Leeds United win appeal over cost of policing matches at Elland Road

Yorkshire Post 7/3/13
WEST Yorkshire Police have lost their case in the Court of Appeal over who should pay for policing of matches at Leeds United’s Elland Road stadium.
Last year, the Championship side won a ruling that it was entitled to be repaid by the force for services wrongly categorised as special police services for the seasons 2009 to 2012.
The litigation involves policing in the extended footprint of land immediately around the stadium which is not owned, leased or controlled by the club.
High Court judge Mr Justice Eady said that the services rendered fell within the normal constabulary duty to keep the peace and the club, whose home matches have one of the worst records of football-related violence in the country, should be repaid.
The sum at stake amounts to about £1 million or £350,000 a season - which equates to 17 new police constables.

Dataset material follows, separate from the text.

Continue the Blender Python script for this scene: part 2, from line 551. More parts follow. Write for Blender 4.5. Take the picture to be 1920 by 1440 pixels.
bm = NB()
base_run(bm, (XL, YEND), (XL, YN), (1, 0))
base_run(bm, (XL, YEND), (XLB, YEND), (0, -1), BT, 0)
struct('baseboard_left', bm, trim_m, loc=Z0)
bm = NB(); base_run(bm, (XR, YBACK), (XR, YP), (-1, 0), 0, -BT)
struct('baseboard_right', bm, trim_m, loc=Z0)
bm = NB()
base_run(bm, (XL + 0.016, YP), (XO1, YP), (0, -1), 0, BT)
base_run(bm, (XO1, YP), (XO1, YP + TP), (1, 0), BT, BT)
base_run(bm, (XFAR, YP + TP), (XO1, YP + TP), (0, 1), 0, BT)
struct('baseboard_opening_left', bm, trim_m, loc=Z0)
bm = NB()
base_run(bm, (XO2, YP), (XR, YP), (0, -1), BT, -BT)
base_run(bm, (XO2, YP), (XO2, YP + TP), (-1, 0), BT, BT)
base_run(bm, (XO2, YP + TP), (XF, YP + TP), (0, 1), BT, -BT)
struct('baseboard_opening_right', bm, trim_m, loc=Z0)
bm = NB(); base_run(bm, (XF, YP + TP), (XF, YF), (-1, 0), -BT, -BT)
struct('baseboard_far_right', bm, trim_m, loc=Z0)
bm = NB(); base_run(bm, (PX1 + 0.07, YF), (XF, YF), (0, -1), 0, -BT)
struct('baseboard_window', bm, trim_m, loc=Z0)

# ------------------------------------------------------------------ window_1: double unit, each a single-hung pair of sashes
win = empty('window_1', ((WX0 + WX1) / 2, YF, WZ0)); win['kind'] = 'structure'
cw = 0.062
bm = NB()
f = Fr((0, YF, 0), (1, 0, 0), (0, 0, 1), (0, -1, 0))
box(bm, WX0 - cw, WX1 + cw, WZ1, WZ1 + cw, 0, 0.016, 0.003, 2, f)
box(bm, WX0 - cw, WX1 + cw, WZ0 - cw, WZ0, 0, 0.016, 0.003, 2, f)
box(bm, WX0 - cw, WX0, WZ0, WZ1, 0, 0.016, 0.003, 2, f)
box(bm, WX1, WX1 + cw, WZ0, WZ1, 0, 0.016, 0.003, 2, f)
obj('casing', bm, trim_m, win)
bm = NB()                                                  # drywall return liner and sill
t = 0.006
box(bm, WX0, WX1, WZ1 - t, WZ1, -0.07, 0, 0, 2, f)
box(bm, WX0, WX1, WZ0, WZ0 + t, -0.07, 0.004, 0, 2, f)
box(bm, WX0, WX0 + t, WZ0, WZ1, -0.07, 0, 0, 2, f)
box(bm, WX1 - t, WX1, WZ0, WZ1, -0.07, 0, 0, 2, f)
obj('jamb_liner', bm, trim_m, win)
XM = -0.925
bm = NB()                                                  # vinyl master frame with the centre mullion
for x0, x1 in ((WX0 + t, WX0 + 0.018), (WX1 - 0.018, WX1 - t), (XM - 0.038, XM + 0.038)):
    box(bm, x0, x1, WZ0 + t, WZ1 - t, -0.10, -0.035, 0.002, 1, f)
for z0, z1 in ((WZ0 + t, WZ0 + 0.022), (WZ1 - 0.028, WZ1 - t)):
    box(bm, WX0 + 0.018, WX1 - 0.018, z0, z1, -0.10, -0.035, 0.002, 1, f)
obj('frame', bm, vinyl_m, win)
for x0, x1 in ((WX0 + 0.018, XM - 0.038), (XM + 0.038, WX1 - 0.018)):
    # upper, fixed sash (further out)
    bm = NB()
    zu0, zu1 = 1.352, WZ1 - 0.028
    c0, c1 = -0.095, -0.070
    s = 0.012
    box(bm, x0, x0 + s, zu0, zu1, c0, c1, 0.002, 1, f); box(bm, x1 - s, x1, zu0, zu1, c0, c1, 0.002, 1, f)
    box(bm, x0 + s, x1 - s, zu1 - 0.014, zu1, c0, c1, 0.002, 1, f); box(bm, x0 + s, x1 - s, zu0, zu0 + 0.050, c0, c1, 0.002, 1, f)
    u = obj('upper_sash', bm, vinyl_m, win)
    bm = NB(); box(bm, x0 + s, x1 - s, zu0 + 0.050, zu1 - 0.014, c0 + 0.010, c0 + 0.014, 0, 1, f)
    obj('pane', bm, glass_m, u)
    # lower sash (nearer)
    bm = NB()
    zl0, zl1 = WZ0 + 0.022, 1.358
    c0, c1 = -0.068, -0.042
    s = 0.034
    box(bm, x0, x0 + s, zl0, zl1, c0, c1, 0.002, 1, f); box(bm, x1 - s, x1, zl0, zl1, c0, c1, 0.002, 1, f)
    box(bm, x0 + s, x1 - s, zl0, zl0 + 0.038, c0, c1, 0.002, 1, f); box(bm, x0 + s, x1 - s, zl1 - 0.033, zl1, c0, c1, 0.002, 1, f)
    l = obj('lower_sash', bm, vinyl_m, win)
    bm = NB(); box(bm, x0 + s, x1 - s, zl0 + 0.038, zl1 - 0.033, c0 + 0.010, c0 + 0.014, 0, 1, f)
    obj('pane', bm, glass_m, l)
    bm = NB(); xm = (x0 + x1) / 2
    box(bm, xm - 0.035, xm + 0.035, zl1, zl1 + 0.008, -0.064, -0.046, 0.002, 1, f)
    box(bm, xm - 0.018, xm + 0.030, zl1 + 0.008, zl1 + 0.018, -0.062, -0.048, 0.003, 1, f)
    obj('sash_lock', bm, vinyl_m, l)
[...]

In the Court of Appeal today, the Master of the Rolls Lord Dyson, sitting with Lord Justice Moore-Bick and Lord Justice McCombe, said: “The policing of the extended footprint on match days is provided in order to maintain law and order and protect life and property in a public place.
“None of the arguments advanced on behalf of West Yorkshire Police persuades me that the law and order services provided by them in the extended footprint are different in principle from the law and order services that they provide in any other public place.”
John Beggs QC, for the force, told the appeal judges that, on any realistic view, policing in the extended footprint was provided exclusively for the benefit or protection of the club and its customers - both home and away supporters.
Arguing that the High Court was wrong to say that the Police Act 1996 could not encompass such policing, he said the deployment was part of a pre-planned preventative and facilitative operation to protect those attending matches.
The area required no policing on non-match days, with one community support officer patrolling the entire area a few times a day as part of a larger beat. Yet, on match days, numerous officers were required.
Since no - or hardly any - members of the public who were not attending the match were present in the extended footprint on match days, the policing provided there was not for the protection of the general public.
In their ruling, the appeal judges said that, no doubt, most of the Leeds supporters and other visitors to matches were law- abiding.
Echoing Mr Justice Eady, Lord Dyson said: “As the judge said, they do not lose their status as members of the public when they come to a match. They are entitled to police protection when they come to a match.
“The police have a duty to maintain law and order and to protect them and their property when they approach and leave the stadium.”